Les Provinces (non, il n’y en a pas qu’une), parfois trop déférentes, trop engoncées, trop poussiéreuses, ont leur part de responsabilité. Certains grands comptes déboursent encore, par exemple, des sommes astronomiques, et sans négocier, pour faire venir des experts nationaux, du type « François Lenglet de France Télévisions ». Ces stars-label d’un soir, censées remplir la salle, enchaînent sur scène quelques chiffres et citations, avant de repartir avec leurs certitudes et leur chèque à bord du premier TGV.

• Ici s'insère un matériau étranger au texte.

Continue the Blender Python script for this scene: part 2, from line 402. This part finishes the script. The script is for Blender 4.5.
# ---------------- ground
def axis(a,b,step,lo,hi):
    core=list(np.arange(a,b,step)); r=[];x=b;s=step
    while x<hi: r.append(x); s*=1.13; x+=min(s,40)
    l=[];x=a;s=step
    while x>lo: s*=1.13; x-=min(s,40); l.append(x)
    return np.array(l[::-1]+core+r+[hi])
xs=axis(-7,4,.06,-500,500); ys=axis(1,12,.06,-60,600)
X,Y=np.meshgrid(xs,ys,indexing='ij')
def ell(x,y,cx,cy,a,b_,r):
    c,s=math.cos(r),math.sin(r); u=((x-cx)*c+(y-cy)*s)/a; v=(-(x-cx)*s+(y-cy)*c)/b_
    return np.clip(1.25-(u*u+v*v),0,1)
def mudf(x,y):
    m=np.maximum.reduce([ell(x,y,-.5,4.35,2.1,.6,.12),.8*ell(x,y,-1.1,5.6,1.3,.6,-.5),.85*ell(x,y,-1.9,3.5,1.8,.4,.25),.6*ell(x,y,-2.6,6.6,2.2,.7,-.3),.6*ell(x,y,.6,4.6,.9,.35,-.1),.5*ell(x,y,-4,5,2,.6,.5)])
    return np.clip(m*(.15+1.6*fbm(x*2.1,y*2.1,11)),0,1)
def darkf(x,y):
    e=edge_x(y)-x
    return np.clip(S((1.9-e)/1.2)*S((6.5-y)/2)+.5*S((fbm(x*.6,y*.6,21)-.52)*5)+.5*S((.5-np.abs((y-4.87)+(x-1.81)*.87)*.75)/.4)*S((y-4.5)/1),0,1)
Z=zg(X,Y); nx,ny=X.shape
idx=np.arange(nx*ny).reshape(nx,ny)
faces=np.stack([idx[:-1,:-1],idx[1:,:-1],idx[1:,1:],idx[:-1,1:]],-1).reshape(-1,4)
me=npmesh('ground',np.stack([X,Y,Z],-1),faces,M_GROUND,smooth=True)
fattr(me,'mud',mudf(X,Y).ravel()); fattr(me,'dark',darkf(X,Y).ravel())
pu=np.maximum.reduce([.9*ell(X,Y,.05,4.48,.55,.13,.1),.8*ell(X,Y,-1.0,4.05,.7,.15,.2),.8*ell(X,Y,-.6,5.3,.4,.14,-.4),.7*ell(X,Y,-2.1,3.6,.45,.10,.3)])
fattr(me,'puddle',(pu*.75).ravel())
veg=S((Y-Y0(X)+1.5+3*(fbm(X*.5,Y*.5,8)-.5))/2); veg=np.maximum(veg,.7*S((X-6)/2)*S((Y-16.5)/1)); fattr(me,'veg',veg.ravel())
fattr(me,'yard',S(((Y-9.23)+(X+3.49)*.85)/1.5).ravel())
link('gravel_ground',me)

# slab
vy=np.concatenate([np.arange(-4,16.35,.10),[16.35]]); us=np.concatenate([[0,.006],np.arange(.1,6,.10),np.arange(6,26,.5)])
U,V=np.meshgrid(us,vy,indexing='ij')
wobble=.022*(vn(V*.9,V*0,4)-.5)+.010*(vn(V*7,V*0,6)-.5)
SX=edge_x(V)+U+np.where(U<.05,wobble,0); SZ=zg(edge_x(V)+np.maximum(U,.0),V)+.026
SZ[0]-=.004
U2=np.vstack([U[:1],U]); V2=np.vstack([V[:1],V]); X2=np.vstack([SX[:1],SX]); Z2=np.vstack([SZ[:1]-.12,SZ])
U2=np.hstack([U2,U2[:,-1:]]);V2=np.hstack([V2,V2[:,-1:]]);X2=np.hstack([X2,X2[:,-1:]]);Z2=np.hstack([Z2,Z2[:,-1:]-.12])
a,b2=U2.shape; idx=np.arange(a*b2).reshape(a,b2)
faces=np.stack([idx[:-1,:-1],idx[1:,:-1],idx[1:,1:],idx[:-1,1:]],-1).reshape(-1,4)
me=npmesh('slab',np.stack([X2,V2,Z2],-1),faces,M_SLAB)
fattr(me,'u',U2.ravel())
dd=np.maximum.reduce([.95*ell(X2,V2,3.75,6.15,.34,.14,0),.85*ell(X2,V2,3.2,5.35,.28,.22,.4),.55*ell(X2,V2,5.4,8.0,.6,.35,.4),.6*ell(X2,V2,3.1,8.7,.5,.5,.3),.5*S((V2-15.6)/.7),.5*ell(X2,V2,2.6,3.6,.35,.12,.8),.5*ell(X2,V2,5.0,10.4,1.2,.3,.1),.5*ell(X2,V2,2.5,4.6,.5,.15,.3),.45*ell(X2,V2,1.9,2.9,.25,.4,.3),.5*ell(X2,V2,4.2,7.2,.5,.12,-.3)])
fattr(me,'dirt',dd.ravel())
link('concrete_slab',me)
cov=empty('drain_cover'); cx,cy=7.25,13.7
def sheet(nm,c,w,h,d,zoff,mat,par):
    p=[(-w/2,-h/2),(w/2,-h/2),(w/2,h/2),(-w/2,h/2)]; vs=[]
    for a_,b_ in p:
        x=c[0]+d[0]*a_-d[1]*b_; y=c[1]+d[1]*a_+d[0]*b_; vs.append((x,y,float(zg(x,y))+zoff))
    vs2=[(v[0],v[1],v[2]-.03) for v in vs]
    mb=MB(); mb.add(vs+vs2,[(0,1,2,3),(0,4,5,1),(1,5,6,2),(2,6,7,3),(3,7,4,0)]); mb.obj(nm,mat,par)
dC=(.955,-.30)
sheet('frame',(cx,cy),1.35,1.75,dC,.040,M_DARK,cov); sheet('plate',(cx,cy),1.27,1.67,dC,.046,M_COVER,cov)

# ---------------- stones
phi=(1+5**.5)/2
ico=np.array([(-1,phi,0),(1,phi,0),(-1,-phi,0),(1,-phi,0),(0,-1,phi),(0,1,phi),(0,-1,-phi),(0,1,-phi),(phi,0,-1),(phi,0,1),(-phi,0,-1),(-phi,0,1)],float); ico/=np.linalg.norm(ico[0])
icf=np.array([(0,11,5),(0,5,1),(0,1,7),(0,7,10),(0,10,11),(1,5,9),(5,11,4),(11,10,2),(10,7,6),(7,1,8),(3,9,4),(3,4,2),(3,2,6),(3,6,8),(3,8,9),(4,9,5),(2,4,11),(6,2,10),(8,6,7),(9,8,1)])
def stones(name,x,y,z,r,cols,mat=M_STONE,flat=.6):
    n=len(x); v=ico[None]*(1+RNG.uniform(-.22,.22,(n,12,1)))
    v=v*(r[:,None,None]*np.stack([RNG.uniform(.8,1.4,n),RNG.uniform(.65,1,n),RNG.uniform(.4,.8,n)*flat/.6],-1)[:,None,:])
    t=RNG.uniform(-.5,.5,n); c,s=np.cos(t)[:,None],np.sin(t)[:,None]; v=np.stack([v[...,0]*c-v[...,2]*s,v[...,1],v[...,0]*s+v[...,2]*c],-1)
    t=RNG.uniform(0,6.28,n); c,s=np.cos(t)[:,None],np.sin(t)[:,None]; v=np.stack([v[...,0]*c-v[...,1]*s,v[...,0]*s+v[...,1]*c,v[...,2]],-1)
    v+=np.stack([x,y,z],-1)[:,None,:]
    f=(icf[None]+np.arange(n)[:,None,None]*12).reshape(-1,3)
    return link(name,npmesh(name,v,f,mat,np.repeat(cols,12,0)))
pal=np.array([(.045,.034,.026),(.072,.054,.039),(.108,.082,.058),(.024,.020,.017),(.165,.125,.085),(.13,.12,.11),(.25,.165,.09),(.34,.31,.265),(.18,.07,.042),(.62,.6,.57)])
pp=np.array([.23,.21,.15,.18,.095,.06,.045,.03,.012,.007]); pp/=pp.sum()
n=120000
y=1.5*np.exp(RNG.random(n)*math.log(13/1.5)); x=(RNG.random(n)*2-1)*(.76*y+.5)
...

Le pays ne se résume pas au match PSG / Les Herbiers de mai 2018 ou Macron / Le Pen de mai 2017. C’est là une histoire racontée aux enfants. Les choses sont plus nuancées. À l’intérieur de l’Île-de-France, une forte rivalité oppose Paris et les habitants des banlieues, certains d’entre eux détestant la capitale et ne s’y rendant presque jamais – et inversement pour certains Parisiens vis-à-vis des banlieues ; Et comment mettre sur un pied d’égalité des métropoles internationales et hyper-attractives comme Lyon, Nice ou Toulouse, des villes moyennes qui décrochent, et des villages du Grand Est en proie à la décroissance démographique et à la misère sociale ? Une pluralité des Provinces fort bien décrite, sans jugement, par Florence Aubenas dans En France (éditions de l’Olivier, 2014). Une pluralité salutaire : grâce à elle, on peut tous se trouver un minus pour se sentir exister.